Im Zeremonientempo kriechen erste Schwaden den Mittelgang hinunter Richtung Altar. Bald bricht sich das Weiss an den Holzbänken, die sich dem bedächtigen Fluss in den Weg stellen. Wirbel und Wolkenspiele ranken um die Wellenbrecher, bis das Sitzgehölz nur noch eine Nebelbank ist.
So leicht und luftig sie ist: Die weisse Walze ist nicht zu stoppen – weder vom Putzpersonal, das während der Performance irritiert das Kirchenschiff betritt, noch von der Abendsonne, deren Strahlen für wunderbare Lichteffekte sorgen.
Nach einer Stunde hat der weisse Spuk das neogotische Gemäuer von Basels höchster Kirche bis unter die Kanzel gefüllt. Sogar der Altar ist nur noch eine diffuse Kontur im Nebelmeer, erkennbar nur am Licht des Mischpultes der Soundinstallation, die das Bedrohliche des weissen Raumeroberers mit wogenden Klängen unterstreicht.
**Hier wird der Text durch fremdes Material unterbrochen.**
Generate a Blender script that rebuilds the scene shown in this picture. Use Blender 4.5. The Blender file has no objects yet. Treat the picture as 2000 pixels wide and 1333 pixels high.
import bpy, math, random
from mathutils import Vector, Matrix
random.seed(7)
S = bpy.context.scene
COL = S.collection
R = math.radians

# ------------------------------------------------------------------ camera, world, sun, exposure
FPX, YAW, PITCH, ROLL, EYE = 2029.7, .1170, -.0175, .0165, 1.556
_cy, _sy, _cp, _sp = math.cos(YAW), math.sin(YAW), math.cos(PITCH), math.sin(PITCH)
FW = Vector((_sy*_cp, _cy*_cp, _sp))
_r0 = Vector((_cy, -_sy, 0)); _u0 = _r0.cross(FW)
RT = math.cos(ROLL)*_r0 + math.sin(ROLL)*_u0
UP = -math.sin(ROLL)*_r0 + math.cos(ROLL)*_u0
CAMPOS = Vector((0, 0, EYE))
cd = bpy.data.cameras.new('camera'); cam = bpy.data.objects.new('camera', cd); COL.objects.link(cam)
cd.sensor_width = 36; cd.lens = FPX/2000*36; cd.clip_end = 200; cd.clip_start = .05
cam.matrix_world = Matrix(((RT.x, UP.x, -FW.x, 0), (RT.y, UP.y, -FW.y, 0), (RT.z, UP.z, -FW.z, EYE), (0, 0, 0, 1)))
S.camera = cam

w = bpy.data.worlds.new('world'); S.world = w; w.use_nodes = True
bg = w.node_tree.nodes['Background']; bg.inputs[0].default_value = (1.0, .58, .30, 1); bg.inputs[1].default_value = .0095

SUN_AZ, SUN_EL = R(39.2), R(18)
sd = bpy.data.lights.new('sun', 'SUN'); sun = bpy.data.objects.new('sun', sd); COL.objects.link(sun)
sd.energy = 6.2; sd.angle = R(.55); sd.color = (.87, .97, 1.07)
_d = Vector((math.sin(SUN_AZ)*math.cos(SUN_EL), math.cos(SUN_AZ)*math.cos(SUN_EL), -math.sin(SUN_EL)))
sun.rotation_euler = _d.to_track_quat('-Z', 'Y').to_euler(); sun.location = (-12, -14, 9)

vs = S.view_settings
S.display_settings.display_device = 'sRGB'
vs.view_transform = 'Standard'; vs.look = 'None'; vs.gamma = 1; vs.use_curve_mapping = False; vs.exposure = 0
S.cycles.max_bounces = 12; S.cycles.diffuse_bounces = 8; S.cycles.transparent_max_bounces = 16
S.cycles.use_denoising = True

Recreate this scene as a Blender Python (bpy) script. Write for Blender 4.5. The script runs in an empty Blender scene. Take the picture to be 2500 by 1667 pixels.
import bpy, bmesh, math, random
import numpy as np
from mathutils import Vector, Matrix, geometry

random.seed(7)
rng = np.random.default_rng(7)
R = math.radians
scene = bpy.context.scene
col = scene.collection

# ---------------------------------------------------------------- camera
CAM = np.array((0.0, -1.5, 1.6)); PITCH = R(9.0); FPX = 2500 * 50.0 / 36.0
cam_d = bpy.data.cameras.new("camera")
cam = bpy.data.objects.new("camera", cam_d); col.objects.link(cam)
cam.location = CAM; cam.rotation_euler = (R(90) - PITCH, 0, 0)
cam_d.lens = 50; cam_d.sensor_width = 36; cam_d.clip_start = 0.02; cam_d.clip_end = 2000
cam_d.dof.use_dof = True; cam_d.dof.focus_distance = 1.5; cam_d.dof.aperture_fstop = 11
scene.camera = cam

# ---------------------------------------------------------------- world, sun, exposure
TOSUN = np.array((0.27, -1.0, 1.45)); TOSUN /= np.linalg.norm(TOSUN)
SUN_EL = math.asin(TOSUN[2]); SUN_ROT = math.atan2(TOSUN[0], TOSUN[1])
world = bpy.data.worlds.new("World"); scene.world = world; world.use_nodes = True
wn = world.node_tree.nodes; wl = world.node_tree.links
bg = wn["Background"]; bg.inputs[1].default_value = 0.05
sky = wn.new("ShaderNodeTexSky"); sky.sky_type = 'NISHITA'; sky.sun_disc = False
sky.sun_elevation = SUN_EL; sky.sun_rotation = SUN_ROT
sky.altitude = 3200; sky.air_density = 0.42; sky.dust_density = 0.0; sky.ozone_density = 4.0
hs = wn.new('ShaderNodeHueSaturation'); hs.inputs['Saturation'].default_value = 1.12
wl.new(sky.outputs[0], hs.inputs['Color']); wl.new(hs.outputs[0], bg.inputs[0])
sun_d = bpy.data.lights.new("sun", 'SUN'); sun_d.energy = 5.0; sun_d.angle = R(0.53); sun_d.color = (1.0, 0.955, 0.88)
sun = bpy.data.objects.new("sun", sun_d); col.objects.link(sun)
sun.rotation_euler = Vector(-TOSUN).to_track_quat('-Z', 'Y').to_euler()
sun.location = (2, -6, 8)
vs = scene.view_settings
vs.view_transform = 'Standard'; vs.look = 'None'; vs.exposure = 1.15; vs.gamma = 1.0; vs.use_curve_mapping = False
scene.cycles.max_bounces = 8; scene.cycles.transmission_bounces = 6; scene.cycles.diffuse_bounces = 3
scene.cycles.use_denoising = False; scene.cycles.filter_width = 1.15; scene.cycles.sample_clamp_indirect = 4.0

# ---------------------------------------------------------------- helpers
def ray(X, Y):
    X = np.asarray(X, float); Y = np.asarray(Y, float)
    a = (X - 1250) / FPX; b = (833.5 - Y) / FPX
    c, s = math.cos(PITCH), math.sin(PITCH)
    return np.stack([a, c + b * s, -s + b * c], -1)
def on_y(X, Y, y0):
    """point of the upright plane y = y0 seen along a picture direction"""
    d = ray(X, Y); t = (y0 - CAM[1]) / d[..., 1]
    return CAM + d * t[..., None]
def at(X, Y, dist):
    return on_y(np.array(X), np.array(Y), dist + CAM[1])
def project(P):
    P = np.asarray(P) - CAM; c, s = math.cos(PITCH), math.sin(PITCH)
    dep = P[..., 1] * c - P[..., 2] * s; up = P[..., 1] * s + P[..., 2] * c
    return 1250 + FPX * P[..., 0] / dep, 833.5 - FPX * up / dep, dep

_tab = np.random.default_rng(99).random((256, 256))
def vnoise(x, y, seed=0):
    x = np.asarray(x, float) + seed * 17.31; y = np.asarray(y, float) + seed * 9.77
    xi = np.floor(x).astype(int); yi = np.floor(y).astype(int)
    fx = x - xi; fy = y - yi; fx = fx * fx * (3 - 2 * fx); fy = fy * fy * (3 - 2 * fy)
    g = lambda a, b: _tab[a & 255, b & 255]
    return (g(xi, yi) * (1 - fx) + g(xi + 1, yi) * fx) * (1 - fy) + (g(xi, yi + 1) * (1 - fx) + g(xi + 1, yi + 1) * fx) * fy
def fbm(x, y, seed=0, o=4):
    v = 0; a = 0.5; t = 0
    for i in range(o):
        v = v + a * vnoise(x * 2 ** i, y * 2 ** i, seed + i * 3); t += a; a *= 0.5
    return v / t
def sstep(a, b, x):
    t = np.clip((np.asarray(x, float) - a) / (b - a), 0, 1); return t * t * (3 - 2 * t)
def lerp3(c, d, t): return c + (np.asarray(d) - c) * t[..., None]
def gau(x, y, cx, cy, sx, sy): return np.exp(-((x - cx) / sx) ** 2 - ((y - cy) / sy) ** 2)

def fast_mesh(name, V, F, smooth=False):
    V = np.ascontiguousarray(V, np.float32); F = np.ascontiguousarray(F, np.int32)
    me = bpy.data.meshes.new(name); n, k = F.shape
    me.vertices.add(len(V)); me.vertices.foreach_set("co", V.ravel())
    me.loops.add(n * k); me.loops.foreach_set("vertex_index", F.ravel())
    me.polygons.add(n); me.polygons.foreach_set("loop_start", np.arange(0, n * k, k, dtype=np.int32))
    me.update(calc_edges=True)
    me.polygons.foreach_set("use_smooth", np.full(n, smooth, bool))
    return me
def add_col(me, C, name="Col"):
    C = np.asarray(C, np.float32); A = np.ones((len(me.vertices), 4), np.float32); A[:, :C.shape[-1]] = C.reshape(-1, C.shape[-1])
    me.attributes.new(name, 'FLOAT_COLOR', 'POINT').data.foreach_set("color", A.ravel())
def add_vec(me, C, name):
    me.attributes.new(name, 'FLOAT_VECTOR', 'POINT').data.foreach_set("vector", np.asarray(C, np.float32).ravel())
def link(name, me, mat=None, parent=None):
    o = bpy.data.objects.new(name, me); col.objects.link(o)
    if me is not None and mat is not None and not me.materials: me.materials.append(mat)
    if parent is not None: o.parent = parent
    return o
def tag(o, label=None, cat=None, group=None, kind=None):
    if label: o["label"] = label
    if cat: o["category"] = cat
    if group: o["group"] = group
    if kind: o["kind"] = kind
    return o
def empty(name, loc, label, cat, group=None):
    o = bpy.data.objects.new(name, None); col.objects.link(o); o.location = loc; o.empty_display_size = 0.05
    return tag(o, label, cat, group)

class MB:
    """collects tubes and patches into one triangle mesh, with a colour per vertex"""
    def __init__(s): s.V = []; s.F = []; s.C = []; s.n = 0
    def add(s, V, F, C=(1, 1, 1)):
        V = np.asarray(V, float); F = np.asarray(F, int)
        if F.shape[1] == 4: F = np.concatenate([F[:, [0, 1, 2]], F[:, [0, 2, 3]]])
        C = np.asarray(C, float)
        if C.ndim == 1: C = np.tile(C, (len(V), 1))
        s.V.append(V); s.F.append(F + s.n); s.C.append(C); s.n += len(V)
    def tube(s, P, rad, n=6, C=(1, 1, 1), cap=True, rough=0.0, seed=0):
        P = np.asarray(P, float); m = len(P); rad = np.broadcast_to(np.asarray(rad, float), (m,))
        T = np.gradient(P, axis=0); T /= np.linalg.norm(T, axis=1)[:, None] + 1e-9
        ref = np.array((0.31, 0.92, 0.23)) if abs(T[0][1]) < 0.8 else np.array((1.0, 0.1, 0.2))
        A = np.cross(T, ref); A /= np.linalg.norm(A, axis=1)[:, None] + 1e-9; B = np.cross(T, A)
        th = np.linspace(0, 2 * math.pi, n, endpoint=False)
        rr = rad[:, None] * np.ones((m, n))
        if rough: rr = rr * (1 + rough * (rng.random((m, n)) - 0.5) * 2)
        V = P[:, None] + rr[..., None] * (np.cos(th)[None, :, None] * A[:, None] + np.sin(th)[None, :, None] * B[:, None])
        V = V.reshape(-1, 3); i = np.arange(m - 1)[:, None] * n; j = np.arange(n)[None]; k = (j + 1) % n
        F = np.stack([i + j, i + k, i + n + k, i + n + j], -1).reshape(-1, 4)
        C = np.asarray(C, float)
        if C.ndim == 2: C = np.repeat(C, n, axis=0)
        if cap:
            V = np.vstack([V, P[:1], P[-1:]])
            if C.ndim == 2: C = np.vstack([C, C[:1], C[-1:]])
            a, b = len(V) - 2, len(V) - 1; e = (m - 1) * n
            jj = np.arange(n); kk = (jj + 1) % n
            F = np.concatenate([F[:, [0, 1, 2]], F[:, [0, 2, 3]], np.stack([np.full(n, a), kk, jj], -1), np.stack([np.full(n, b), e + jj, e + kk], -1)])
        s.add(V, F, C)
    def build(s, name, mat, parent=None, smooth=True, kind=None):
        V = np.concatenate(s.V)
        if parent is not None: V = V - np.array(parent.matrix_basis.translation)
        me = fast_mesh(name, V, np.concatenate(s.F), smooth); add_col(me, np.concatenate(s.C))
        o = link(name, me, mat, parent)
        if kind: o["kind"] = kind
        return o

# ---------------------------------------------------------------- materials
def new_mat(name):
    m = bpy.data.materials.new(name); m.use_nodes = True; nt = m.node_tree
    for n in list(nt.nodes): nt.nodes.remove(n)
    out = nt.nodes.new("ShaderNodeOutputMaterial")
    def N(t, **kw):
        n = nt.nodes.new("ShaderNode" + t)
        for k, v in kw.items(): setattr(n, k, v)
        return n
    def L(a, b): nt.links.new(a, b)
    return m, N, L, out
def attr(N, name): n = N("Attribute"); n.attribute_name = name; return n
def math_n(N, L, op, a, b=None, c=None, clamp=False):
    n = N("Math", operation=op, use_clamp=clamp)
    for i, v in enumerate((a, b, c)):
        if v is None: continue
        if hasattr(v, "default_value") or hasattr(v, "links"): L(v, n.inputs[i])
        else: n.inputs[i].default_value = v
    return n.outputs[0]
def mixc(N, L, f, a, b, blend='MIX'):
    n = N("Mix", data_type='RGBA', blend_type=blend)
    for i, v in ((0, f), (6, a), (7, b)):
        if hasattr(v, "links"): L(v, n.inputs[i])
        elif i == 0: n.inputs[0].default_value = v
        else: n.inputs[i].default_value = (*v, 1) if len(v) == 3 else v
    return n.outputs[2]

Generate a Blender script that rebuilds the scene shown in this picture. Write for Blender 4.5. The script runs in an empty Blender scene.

Ein, zwei Zirren züngeln zwar Richtung Kanzel und Balkon, wo Besucher das schaurig schöne Spektakel verfolgen können. Die finale Eroberung von Basels höchstem Kirchenraum wird jedoch abgewehrt von Heizstrahlern, welche die obere Luftschicht erwärmen, damit überhaupt ein Nebelmeer entstehen kann.
Das exakte Temperaturverhältnis zum kalten Nebel kennen Georg Birkner und Christoph Moerikofer nicht. Die beiden Initianten der Installation haben einfach so lange probiert, bis es funktionierte, und staunen nun jeden Abend aufs Neue, was genau passiert.
Reine Wissenschaft würde dem Nebelmeer seinen mystischen Nimbus rauben. Die Rationalität hat die Matthäuskirche sowieso schon entvölkert. Nun kann das Publikum den prächtigen Raum bis Samstag neu erleben.
Nebelmeer – Eine Installation in der Matthäuskirche: Donnerstag und Freitag, 18.30–22 Uhr, Samstag 10–18 Uhr.